Print the first line of the material below and each line after it, exactly as written, ending with the line that contains "return (f(c[0]), f(c[1]), f(c[2]), 1.0)".

**Data provided:**
□ □ □ □
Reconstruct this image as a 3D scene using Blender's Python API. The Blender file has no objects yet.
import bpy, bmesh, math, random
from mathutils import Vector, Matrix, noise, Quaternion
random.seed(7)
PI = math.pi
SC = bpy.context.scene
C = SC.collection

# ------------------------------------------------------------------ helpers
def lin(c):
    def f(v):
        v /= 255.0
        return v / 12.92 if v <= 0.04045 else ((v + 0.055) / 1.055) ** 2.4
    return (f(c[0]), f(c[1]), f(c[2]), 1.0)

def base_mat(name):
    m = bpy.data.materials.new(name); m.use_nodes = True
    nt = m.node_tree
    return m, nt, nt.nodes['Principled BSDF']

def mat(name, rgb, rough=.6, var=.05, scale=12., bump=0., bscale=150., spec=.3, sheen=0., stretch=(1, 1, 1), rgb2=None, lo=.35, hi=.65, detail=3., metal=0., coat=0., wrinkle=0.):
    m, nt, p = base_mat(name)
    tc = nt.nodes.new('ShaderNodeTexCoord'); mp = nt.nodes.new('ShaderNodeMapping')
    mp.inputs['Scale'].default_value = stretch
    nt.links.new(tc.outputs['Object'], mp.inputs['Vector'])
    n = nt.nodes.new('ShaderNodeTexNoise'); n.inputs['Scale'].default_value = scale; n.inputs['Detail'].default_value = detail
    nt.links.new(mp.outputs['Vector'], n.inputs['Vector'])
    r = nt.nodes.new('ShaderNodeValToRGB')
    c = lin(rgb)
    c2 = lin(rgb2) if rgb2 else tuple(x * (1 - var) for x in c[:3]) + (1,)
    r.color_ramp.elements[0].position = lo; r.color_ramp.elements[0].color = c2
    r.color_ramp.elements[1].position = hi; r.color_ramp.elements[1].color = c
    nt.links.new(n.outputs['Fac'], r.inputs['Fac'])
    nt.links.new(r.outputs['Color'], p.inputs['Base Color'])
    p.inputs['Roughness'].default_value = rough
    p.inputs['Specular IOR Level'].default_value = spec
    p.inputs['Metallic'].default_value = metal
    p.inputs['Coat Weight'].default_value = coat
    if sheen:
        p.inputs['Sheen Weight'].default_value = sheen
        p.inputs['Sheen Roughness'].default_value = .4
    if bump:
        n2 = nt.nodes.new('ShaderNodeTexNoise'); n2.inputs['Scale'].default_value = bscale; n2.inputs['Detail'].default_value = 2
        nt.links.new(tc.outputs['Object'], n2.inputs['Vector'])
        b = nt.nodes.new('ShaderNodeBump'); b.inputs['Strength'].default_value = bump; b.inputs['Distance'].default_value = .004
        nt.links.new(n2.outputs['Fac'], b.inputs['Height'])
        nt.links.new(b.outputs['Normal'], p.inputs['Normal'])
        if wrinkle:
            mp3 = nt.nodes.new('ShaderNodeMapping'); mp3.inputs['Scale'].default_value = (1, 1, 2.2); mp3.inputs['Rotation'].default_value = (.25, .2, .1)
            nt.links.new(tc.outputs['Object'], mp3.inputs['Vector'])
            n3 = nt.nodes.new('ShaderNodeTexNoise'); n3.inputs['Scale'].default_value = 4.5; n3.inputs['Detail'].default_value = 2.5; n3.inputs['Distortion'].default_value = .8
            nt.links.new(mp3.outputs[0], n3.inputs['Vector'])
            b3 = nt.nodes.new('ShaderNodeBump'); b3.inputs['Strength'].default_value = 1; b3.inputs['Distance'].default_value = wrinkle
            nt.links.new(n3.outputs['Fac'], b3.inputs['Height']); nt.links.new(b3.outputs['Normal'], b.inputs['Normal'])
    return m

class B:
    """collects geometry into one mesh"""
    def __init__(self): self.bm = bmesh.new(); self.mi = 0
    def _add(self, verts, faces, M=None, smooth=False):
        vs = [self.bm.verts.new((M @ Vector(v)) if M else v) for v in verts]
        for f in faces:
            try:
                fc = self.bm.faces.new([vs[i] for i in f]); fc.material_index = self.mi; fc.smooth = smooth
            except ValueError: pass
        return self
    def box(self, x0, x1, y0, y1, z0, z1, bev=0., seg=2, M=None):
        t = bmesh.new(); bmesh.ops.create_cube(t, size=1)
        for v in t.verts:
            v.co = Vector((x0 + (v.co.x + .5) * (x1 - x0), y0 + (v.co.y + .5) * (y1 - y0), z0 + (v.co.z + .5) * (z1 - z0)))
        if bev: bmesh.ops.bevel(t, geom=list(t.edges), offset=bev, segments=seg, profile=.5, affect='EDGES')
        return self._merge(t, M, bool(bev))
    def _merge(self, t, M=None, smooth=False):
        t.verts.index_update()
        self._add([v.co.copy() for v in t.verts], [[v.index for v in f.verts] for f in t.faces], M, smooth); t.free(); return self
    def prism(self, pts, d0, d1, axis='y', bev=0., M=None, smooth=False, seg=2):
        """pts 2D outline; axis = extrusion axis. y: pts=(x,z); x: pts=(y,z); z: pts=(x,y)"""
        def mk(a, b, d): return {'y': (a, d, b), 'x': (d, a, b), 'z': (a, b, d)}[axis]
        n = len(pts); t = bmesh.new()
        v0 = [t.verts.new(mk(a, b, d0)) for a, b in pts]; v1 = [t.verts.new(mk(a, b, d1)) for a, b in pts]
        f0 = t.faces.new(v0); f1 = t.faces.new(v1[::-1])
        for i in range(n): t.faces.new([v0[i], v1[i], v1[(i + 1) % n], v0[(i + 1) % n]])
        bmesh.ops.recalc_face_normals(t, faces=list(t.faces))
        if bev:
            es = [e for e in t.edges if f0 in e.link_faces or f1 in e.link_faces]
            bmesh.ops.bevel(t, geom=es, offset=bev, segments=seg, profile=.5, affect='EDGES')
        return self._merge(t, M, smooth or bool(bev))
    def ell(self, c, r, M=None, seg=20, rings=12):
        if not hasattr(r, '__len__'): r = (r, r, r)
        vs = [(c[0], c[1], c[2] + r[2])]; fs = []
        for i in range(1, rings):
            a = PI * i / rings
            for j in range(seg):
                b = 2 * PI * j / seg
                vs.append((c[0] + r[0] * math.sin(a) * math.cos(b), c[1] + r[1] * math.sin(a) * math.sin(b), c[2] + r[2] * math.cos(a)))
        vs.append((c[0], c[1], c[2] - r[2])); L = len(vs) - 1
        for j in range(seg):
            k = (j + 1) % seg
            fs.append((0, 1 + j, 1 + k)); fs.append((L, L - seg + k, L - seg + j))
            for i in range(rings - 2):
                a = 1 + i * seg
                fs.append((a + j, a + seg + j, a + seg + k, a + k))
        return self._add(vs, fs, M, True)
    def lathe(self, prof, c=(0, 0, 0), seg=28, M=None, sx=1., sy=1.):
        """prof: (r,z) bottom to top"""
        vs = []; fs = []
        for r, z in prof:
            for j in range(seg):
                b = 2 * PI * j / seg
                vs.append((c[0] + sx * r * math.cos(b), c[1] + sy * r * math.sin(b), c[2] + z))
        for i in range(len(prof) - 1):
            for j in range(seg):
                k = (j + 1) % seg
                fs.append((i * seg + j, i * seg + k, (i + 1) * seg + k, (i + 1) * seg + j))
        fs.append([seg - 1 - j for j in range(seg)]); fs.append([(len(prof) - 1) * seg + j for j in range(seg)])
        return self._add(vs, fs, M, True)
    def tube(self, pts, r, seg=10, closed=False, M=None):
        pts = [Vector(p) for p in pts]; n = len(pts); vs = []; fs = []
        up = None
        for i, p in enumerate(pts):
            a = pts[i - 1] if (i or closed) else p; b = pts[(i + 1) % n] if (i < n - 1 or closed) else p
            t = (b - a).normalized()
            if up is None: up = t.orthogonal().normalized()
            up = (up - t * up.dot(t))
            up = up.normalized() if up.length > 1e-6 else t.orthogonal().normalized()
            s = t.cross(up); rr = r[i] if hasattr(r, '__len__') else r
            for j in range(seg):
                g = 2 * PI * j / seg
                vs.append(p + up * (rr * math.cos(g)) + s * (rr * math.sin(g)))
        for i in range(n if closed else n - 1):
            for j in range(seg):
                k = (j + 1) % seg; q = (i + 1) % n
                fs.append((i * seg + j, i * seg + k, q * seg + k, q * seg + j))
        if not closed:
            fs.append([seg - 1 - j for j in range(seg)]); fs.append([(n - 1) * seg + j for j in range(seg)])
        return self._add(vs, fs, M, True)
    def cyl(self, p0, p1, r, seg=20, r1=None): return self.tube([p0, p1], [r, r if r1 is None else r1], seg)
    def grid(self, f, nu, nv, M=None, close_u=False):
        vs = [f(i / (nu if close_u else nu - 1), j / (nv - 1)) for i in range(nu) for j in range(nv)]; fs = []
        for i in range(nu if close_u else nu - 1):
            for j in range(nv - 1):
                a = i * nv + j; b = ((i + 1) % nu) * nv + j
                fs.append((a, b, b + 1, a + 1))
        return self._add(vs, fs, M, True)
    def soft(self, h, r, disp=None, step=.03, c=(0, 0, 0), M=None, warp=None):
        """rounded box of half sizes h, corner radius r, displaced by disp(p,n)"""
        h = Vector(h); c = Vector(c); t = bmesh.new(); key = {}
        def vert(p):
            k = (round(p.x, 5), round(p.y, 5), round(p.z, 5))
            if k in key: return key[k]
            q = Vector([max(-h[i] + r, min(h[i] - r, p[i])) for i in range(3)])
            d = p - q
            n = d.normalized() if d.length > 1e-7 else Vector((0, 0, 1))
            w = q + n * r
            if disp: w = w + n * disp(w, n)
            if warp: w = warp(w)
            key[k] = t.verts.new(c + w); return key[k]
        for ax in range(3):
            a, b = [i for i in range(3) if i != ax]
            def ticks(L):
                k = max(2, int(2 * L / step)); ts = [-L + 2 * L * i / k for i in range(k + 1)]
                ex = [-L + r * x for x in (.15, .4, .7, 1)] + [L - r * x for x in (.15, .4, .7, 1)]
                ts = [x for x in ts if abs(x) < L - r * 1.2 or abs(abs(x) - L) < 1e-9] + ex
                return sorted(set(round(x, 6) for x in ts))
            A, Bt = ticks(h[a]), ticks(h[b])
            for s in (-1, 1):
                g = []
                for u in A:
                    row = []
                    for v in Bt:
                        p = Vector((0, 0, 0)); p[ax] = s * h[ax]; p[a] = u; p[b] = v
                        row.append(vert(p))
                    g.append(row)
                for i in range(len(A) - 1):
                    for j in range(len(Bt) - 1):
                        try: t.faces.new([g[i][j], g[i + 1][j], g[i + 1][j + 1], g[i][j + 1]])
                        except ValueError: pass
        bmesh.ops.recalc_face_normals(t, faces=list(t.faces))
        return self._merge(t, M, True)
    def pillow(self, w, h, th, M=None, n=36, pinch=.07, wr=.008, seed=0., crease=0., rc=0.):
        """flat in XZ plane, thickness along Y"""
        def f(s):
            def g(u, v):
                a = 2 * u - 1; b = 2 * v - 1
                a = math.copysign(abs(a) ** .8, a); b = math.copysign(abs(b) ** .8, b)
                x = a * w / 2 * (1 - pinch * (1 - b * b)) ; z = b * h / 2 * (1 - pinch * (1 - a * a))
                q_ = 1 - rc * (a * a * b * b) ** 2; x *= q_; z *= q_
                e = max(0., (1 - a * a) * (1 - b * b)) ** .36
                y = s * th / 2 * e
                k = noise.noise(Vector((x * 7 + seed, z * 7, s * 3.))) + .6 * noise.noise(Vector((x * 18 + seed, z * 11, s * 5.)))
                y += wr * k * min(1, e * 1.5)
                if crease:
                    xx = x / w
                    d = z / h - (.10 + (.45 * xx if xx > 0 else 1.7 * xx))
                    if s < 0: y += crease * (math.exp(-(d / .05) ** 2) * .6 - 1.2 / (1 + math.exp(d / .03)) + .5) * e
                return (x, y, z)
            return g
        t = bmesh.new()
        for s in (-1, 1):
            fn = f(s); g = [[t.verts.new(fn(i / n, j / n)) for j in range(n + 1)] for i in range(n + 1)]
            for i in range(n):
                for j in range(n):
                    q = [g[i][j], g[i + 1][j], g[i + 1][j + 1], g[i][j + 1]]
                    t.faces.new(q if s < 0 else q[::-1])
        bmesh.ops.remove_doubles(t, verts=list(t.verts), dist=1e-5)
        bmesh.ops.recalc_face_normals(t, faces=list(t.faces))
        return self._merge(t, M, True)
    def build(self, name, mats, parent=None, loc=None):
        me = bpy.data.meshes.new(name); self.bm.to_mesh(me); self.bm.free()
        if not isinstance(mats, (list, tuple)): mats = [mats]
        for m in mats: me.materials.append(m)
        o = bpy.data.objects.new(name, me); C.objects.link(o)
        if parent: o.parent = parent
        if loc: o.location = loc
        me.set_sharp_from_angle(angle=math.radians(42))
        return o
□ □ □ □
**Written response:**
Reconstruct this image as a 3D scene using Blender's Python API. The Blender file has no objects yet.
import bpy, bmesh, math, random
from mathutils import Vector, Matrix, noise, Quaternion
random.seed(7)
PI = math.pi
SC = bpy.context.scene
C = SC.collection

# ------------------------------------------------------------------ helpers
def lin(c):
    def f(v):
        v /= 255.0
        return v / 12.92 if v <= 0.04045 else ((v + 0.055) / 1.055) ** 2.4
    return (f(c[0]), f(c[1]), f(c[2]), 1.0)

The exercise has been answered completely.